Samedi 9 octobre à 18 heures, l'autrice espagnole sera l'invitée du festival bastiais. Elle recevra le prix Ulysse pour l'ensemble de son œuvre. Une œuvre attachante et peuplée de fantômes, qui aborde les questions les plus douloureuses avec autant d'intelligence que d'esprit.
"Ecrire est une magie puissante, et un livre est un organisme vivant qui me surprend souvent moi-même", confiait Rosa Montero à L'Express en 2017. C'est un juste retour des choses, pour l'une des autrices les plus surprenantes du monde de l'édition hispanique...
La frange longue et indisciplinée, les tatouages qu'elle arbore, le collier coloré, l'œil perpétuellement mutin. Lorsqu'on rencontre Rosa Montero, on comprend vite qu'avec la septuagénaire madrilène, on est plus du côté de chez Patti Smith ou Agnès Varda que dans le salon de Camille Laurens. Mais la suprise ne s'arrête pas là.
Maestria
L'œuvre de Rosa Montero est foisonnante. La romancière n'a peur de rien. Et s'empare avec gourmandise des genres et des thèmes les plus divers, pour les faire siens. Avec La chair, le désir et le sexe chez les femmes de plus de soixante ans. Avec L'idée de ne plus jamais te revoir, Marie Curie, le deuil et l'absence. Avec La fille du cannibale, le roman initiatique mâtiné de thriller. Avec la trilogie de Bruna Husky (Des larmes sous la pluie, Le poids du cœur, Le temps de la haine) , l'anticipation et le cyberpunk...
Alors lorsqu'on a ouvert La bonne chance, le dernier roman de Rosa Montero, publié en septembre aux éditions Métailié, on s'attendait une nouvelle fois à tout. Et on n'a pas été déçu. Un architecte, en route pour Malaga, traverse Pozonegro, un village oublié du temps, et abandonné par ses habitants. La plupart des commerces ont mis la clé sous la porte, et les volets des maisons sont clos. Sur l'une d'elles, un panneau "à vendre" retient l'attention de Pablo Hernando. Le quinquagénaire, honorable et sans histoires, va acheter l'appartement en ruine, sans même le visiter. Et s'y terrer, coupant tout lien avec le monde. Pourquoi ?
L'idée de départ de La bonne chance est aussi originale qu'enthousiasmante.
La suite est à la hauteur. Ses proches s'inquiètent, la police se lance à sa recherche, et Rosa Montero va tisser avec maestria une toile dans laquelle le lecteur va s'empêtrer avec délice.

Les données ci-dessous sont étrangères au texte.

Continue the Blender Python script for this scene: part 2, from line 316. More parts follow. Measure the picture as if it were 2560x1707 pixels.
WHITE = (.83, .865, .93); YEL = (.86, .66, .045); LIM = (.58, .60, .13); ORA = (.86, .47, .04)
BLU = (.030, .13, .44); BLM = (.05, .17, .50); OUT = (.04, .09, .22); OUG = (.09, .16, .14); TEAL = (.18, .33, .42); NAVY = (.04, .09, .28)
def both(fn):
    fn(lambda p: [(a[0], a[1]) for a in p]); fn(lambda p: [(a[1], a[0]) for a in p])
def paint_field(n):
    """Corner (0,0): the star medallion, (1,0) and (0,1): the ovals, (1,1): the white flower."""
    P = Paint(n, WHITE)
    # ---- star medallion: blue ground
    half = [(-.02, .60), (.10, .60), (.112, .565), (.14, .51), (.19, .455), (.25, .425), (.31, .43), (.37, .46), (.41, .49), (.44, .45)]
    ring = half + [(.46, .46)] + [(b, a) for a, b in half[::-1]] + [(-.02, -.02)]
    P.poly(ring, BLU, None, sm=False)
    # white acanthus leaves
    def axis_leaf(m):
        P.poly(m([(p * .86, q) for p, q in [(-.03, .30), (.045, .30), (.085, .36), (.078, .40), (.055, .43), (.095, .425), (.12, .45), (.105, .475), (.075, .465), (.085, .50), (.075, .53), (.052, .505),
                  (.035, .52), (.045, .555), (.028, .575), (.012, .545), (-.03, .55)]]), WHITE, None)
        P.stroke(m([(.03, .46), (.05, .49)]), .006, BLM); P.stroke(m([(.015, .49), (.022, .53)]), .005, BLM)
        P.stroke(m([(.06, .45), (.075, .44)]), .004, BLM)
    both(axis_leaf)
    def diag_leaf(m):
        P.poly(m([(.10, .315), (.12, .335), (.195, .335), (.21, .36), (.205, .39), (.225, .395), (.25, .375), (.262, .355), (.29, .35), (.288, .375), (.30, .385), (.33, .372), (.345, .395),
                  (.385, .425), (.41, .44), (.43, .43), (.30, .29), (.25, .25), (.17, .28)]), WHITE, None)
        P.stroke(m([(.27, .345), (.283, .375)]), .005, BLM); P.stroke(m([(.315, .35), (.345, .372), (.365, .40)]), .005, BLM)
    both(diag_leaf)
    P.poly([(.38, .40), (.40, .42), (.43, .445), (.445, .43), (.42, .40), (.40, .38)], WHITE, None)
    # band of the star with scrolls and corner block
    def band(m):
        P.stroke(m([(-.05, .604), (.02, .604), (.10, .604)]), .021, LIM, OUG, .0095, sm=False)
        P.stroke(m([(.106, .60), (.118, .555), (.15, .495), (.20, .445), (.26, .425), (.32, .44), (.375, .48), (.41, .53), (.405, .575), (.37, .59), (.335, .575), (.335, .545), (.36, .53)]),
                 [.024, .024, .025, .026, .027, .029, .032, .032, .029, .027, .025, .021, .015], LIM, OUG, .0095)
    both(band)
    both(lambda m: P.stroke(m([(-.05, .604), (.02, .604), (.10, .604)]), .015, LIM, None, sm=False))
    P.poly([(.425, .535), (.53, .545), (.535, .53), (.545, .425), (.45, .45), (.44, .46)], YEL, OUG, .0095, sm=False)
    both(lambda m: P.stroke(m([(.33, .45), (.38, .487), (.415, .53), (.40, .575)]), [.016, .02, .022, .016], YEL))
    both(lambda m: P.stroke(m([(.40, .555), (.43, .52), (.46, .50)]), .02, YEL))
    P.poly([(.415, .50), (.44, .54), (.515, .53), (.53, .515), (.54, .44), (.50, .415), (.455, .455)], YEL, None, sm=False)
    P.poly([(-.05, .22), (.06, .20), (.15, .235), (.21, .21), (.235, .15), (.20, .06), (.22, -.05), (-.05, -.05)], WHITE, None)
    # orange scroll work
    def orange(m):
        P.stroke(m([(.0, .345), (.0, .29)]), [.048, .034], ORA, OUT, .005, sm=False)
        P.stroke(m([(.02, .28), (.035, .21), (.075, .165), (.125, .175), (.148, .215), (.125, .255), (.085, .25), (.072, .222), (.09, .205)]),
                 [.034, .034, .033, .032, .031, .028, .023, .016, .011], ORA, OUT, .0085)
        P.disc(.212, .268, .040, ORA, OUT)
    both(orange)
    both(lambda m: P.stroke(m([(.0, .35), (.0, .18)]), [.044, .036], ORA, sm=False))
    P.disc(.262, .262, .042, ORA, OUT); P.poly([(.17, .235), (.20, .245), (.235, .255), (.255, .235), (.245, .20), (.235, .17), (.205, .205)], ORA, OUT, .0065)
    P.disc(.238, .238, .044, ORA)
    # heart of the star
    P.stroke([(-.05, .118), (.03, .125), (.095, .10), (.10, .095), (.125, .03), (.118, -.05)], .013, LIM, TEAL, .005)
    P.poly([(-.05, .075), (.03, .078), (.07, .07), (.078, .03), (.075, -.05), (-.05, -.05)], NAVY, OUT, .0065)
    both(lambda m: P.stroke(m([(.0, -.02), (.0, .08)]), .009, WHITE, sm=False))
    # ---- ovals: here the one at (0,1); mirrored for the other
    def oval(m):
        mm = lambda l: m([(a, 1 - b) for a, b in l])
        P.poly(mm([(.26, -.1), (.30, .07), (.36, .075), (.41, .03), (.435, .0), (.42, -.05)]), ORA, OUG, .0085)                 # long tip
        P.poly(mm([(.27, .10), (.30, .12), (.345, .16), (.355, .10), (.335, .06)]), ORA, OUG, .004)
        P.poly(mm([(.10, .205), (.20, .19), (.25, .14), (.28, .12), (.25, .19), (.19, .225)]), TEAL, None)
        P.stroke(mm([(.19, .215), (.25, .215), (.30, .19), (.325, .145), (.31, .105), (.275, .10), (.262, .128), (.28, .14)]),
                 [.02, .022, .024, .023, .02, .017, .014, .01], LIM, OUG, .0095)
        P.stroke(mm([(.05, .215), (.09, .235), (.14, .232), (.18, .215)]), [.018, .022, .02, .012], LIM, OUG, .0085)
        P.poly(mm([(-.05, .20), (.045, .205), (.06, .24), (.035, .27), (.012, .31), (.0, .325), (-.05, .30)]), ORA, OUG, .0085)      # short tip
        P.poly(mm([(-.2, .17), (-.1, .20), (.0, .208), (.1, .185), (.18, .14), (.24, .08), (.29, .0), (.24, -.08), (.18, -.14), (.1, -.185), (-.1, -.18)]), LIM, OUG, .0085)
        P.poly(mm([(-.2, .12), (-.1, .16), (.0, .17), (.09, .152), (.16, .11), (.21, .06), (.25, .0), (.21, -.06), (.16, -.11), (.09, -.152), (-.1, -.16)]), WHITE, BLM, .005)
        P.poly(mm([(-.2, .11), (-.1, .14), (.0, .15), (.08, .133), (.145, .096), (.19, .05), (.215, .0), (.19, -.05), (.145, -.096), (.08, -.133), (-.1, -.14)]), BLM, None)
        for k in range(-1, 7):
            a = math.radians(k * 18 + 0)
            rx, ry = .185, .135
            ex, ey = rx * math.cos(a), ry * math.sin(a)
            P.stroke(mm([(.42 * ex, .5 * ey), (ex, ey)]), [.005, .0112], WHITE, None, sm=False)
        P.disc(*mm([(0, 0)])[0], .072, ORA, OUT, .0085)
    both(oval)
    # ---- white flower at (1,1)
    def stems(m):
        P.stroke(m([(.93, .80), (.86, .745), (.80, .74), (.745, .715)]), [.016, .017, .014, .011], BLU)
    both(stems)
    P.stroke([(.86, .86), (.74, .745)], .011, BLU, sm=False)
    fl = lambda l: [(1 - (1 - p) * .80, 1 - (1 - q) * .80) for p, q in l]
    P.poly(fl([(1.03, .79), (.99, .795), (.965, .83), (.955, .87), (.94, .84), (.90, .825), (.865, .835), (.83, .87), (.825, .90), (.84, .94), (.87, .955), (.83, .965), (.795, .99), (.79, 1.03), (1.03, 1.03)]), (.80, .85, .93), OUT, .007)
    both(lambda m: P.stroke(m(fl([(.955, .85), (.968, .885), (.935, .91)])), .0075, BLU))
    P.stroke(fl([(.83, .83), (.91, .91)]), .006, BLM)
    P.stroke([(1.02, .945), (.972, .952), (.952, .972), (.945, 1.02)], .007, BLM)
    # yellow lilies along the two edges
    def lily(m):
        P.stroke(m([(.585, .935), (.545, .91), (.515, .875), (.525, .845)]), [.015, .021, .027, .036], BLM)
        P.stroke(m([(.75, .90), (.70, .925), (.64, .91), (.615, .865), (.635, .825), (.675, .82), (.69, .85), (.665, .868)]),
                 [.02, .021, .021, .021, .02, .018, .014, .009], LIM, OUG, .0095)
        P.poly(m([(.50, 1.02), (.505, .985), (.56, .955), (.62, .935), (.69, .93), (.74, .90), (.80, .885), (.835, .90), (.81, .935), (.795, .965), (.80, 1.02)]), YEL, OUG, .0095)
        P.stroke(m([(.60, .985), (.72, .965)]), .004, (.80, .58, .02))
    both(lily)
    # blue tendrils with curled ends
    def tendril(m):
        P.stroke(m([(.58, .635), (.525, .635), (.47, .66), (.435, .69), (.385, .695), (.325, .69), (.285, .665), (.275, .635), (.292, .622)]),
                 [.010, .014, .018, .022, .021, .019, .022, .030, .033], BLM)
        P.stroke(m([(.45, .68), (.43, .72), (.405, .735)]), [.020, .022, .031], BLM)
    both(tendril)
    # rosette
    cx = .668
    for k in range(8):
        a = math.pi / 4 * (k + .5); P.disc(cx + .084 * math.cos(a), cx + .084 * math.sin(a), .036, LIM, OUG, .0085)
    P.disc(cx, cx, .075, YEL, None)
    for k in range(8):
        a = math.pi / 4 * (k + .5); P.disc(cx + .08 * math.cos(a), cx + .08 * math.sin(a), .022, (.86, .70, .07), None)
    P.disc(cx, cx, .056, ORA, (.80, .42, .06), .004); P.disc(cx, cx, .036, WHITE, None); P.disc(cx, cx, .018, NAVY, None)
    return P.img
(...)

"L'art inégalable de saisir ses personnages à un moment-clé de leur vie"
La bonne chance est une raison supplémentaire de saluer le très judicieux choix d'Arte Mare de remettre le prix Ulysse 2021 pour l'ensemble de son œuvre à l'autrice espagnole. Le festival, sous la plume de François-Michel Durazzo, souligne "l’art inégalable (qu'a Rosa Montero) de saisir ses personnages à un moment-clé de leur vie où tout peut basculer, ou la quête de sens – qui pourrait être celle de chacun d’entre nous – s’impose brutalement avec une urgence incontrôlable. Elle les saisit sur cette frontière de la quarantaine où l’univers se recompose, où les cartes sont rebattues, quand nous pensions savoir qui nous sommes".
Rosa Montero sera demain à 18 heures à la bibliothèque municipale de Bastia pour une rencontre avec les lectrices et les lecteurs insulaires.